La douzième édition du Festival International du Film au Cambodge bat son plein avec une programmation et une affluence record avec plus de 140 films, des ateliers, des événements, des rencontres, la présence de talents connus et reconnus, mais aussi celle des petites voix pleines d’émotion.
Plate-forme réunissant les meilleurs cinéastes locaux, de la région et bien plus encore, le festival est aussi une formidable occasion pour beaucoup de petits cinéastes ou producteurs presque inconnus dont certains voient leurs œuvres diffusées pour la première fois sur un grand écran, dans une véritable salle de cinéma, avec un public et aussi avec la possibilité d’échanger avec ceux qui sont venus voir cette œuvre.
Si la qualité audiovisuelle n’est pas toujours la préoccupation essentielle, la découverte de quelques courts-métrages locaux donne lieu à de véritables rencontres pleines d’émotion, d’échanges et d’enrichissement.
Ce fut le cas mercredi dernier au Centre Bophana avec la présentation du court-métrage Sineang qui met en scène la vie d’une jeune Cambodgienne issue d’une famille de survivants de la guerre civile.
Tourné de façon assez minimaliste avec un joli texte et une histoire forte, le travail de Claudine Ocampo, la réalisatrice, a le mérite de mettre à jour quelques vieux démons de la vie dans les campagnes reculées du Cambodge.
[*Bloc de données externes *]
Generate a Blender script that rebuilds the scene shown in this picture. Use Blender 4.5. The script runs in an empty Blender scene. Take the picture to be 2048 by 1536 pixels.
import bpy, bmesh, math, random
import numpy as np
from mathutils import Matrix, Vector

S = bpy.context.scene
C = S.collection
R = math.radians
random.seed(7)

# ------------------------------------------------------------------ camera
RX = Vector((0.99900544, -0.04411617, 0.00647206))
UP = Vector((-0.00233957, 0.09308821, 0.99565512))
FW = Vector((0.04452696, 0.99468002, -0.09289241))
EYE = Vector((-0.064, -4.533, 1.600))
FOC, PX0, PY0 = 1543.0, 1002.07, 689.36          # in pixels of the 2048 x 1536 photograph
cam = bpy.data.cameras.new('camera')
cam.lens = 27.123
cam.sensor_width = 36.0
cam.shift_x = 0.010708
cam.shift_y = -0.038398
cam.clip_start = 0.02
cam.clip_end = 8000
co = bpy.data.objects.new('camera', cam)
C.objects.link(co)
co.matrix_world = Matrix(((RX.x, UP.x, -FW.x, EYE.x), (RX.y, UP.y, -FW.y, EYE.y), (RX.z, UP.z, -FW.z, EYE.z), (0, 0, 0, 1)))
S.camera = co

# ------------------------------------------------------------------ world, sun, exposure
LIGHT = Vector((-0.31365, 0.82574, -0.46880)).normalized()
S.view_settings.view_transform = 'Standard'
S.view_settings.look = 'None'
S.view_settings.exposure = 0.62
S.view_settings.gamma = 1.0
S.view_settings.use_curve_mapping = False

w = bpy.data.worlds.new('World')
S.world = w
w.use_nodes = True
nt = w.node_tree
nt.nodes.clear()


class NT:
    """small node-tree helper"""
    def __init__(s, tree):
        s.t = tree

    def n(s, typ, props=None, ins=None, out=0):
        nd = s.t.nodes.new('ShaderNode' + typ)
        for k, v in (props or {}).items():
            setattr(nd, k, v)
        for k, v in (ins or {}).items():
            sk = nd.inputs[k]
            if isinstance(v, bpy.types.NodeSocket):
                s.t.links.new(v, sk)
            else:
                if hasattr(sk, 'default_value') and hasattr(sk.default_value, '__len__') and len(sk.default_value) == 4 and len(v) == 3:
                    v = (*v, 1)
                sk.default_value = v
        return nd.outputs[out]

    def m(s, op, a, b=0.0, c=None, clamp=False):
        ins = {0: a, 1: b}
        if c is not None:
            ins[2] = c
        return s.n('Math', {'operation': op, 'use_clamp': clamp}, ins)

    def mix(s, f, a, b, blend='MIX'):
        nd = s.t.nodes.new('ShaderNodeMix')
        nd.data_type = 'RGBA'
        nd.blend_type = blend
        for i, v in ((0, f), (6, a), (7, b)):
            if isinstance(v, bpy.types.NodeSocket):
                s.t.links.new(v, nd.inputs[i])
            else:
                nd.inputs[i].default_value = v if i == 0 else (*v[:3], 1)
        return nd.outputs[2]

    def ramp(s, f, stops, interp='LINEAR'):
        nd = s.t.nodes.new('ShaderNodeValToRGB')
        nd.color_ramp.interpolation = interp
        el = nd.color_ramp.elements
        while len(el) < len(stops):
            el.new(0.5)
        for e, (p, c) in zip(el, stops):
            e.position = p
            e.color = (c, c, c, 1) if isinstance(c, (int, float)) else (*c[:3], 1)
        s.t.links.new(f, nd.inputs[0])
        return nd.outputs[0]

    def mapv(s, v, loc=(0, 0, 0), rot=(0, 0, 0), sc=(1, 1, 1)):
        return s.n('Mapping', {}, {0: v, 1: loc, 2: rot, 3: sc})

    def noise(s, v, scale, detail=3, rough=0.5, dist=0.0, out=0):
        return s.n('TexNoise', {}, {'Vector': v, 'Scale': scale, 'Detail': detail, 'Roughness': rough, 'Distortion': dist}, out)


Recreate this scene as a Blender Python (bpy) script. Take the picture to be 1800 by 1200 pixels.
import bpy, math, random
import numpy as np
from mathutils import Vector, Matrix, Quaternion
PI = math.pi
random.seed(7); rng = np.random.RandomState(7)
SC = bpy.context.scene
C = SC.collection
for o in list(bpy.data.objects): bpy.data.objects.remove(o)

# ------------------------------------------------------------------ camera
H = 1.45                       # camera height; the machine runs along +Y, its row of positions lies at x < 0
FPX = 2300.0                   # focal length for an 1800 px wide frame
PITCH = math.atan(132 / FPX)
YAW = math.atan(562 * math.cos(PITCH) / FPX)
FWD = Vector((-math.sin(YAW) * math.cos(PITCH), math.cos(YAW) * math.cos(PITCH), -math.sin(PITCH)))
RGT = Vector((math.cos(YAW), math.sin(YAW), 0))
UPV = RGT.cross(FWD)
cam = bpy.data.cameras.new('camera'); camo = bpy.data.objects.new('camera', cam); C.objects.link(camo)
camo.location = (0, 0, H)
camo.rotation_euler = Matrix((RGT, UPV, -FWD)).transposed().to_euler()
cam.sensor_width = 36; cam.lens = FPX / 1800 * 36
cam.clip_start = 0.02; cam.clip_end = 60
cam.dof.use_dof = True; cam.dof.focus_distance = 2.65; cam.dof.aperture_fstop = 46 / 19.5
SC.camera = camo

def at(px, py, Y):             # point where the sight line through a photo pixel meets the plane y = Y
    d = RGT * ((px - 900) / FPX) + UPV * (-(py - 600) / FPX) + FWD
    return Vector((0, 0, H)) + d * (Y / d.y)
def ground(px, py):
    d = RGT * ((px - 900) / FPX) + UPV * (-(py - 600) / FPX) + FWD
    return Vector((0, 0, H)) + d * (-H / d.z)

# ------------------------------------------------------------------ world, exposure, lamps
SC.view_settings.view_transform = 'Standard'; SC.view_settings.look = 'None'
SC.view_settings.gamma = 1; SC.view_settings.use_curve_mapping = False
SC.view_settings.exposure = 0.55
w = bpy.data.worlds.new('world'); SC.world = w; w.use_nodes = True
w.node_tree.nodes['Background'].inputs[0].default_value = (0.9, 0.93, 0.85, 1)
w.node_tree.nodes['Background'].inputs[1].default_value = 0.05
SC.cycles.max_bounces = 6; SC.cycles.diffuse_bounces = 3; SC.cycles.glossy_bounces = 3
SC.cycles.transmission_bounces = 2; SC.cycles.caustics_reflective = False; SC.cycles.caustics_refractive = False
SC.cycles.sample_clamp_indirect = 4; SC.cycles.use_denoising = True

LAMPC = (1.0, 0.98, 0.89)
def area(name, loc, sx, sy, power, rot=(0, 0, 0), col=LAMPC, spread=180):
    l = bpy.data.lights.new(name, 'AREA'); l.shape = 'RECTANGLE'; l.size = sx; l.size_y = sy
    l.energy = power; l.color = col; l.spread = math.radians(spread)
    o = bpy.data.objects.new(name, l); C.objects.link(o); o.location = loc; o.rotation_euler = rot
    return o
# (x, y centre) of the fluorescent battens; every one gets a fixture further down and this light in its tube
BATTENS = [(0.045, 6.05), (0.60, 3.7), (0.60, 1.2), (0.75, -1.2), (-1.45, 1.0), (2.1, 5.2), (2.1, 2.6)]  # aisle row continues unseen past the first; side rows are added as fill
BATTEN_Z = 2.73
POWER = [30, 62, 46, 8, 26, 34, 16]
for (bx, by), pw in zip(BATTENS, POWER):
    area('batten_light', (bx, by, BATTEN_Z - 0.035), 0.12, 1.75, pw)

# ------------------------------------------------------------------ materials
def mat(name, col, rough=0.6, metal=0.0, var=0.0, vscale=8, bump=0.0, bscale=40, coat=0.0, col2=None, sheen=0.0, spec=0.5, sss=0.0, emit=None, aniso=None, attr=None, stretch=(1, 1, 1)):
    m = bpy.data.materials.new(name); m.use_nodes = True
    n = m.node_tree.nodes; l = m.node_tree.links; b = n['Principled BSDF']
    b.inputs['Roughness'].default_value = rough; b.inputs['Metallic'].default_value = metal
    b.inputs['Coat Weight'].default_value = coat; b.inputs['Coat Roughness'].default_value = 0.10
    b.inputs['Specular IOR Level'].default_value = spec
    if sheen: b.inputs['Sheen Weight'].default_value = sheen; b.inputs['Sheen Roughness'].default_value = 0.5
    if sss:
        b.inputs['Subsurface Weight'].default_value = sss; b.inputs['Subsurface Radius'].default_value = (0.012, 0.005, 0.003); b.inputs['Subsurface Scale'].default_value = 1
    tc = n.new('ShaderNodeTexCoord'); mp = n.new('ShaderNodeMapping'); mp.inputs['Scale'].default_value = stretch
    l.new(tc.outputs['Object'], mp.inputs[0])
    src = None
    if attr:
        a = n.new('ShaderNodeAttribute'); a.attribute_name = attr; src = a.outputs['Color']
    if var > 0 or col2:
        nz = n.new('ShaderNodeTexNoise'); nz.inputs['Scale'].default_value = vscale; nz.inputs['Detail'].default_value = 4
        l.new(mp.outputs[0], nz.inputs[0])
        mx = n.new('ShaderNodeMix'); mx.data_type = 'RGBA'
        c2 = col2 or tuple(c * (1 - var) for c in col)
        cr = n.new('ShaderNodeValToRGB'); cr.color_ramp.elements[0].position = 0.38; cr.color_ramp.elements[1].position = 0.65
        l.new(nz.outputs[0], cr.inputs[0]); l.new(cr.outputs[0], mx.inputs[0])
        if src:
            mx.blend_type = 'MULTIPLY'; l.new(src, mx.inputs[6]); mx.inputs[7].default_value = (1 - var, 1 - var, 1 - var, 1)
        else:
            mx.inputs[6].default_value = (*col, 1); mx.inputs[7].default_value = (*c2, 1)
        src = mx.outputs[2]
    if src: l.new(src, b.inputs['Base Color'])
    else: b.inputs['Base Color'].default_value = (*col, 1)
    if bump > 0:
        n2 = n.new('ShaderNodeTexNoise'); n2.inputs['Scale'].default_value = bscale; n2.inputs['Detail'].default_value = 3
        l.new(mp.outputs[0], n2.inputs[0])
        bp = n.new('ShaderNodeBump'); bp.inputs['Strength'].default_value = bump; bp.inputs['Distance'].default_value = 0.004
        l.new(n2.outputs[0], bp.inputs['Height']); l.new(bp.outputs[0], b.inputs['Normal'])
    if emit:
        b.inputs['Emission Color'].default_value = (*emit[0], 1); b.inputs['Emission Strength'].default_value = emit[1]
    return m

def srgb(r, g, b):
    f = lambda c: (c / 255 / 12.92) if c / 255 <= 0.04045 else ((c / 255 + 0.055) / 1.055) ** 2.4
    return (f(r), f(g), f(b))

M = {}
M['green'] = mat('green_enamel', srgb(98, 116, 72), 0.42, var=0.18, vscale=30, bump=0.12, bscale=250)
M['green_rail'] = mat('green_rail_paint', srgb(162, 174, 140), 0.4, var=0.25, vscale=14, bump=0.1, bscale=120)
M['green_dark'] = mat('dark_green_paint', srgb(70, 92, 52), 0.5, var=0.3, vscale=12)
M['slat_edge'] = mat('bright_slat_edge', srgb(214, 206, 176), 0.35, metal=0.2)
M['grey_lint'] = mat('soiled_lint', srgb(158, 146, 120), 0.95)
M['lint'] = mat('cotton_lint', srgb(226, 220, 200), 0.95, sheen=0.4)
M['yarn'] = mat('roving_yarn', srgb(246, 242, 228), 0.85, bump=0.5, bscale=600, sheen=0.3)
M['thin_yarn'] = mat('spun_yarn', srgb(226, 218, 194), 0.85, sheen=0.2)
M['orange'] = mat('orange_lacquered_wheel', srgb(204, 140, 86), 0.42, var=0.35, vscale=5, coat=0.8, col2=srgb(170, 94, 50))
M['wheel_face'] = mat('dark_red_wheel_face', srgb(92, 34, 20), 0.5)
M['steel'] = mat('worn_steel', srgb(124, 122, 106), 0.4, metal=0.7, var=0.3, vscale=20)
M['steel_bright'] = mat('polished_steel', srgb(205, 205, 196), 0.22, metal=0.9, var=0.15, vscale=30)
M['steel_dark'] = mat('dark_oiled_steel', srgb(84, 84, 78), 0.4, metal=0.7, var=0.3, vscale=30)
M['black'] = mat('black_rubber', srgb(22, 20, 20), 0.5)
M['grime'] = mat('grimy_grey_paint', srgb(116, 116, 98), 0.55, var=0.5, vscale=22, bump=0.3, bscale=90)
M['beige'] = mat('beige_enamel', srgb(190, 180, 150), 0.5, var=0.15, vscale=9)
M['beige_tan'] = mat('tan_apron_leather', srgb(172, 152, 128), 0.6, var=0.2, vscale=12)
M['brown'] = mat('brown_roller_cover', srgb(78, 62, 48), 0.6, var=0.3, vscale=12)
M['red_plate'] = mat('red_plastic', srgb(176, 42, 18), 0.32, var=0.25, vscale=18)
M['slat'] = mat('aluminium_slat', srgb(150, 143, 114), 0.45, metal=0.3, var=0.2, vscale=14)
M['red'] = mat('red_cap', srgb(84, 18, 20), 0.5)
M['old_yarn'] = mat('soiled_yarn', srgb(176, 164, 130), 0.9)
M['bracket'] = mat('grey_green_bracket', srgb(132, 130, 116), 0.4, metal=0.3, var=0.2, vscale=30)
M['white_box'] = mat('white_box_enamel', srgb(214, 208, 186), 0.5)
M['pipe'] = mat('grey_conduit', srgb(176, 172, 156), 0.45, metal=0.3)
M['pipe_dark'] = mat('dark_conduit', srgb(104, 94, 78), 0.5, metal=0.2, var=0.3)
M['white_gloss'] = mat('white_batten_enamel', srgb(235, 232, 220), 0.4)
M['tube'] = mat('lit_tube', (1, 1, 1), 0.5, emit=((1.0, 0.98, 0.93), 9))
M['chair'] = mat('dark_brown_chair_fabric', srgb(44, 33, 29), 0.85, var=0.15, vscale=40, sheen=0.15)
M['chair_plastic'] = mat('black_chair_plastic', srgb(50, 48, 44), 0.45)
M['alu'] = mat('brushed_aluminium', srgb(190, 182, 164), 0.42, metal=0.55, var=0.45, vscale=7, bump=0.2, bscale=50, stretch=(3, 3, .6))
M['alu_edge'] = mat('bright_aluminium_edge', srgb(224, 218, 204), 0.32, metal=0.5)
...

Le propos du film est simple. Contre l’avis des villageois - pour qui les jeunes filles devraient plutôt travailler ou se marier pour subvenir aux besoins de leurs parents - Sineang décide, avec le soutien de ses parents, de suivre des études secondaires puis universitaires.
Outre le fait de briser quelques tabous et de faire fi du « quand dira-t-on », la jeune fille débarque seule dans la capitale et entreprend de poursuivre son rêve, celui de devenir une jeune Cambodgienne éduquée et d’embrasser une carrière de travailleuse sociale. Outre le dépaysement, l’étudiante doit affronter les quolibets et le mépris de ces camarades d’université.
« Elles me reprochaient ma peau foncée et le fait que je sois issue d’une famille pauvre… », raconte-t-elle dans son commentaire en voix off qui constitue l’essentielle trame narrative du film.
Finalement, elle s’en sortira et travaille aujourd’hui dans une association militant pour les droits des femmes. L’histoire finirait donc presque bien. Pas tant que cela.
Durant l’échange avec le public qui a suivi la projection, les mots trébuchants et le regard proche des larmes, la jeune fille expliquera encore et encore combien ce parcours fut difficile.
« J’ai parfois failli abandonner, j’ai fait deux tentatives de suicide, mais je me suis relevée, j’ai continué et montré que rien n’était impossible avec du courage », racontait-elle devant un public visiblement ému par le discours de la petite Cambodgienne.
C’est un peu cela aussi la magie du festival, favoriser ce type de rencontre pleine d’authenticité et d’émotion et permettre à ces petites voix de s’exprimer, d’aller un peu au-delà d’une histoire sur écran - qui embellit forcément un peu la réalité - et de vider son cœur.
Sineang l’a fait, a conquis la salle et se sentait probablement un peu plus soulagée et heureuse d’avoir partagé son chemin de croix et, au bout, son immense fierté.